Why Your Nonprofit Board Is Not a Priority to Some of Your Board Members

School buildingA friend of mine was telling me that she wants to step off a board she joined this past fall. Two months in, that is a bad sign. I also know that she has happily served on another nonprofit’s board for 6 years – that is quite a contrast. And one worth exploring.

Why does she perceive one board as dysfunctional and the other as a good use of her time? This is what I discovered about the new situation (the quotes are what she has heard other people say about the board):

The positives:

  • It is the board of the school her kids have and continue to attend.
  • She loves the school and the education
  • She knows all of the board members and considers many of them friends

The negatives:

  • They run it like a family.” I love my family, but I don’t want to work with them for a reason. There are too many things that go unsaid when you’re primary focus is on the relationships. Being on a board sometimes means making tough decisions that other board members and staff might not agree with or like.
  • “We all know each other too well for that,” is often heard in response to any formalized process. But that keeps the inner circle intact, more feel good exchanges, less hard conversations and needed changes or constructive suggestions reduced to background noise.
  • “We have had the same president forever and he knows how we work.” Continuity is good, institutional knowledge is good, the same president for a long time often means there is no way to evolve and bring in large shifts of focus – and that is bad.
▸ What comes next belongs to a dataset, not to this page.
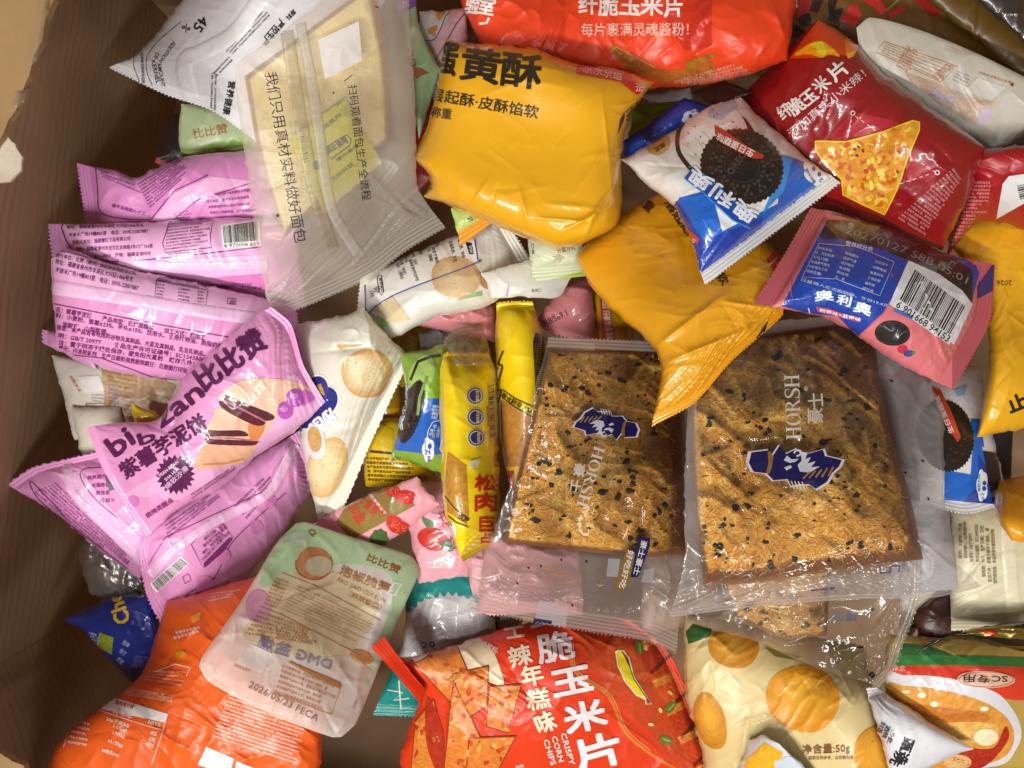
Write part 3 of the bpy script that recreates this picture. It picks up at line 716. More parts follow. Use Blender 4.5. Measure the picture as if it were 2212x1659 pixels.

To flip the famous Jean-Baptiste Alphonse Karr quote, “the more you want things to stay the same, the more they change.” Nonprofits need to evolve and it is very hard for the same person to be in charge of growth for many years and be able to have fresh perspective again and again.
  • “All boards have some people who join but then don’t make it a priority.” This is true, but as often as not it is the result of the current board’s flaws and not just how busy an individual is at the time. Engagement is essential. Did the board member come on disinterested? Probably not. Did she feel unheard or have her ideas dismissed too quickly? Remember that perception is reality – the board may think they were listening, but if the board member feels like nothing will come of it, she will be too busy to attend meetings in the future.
  • “I wish the meetings would end on time.” We all have limited time and meetings that start late, run over, get caught up in details that should have been handled in committee, or require repetition for people who were not at recent meetings or consistently don’t read reports ahead of time (my personal pet peeve) are all the death of people who care about good process. And that is the majority of board members.

The good news is that these are all correctable. A few “best practices” and you can keep your board members for 6 years (or the maximum allowed from your by-laws) and keep them engaged. Making it less of a family run business and more of a high functioning nonprofit.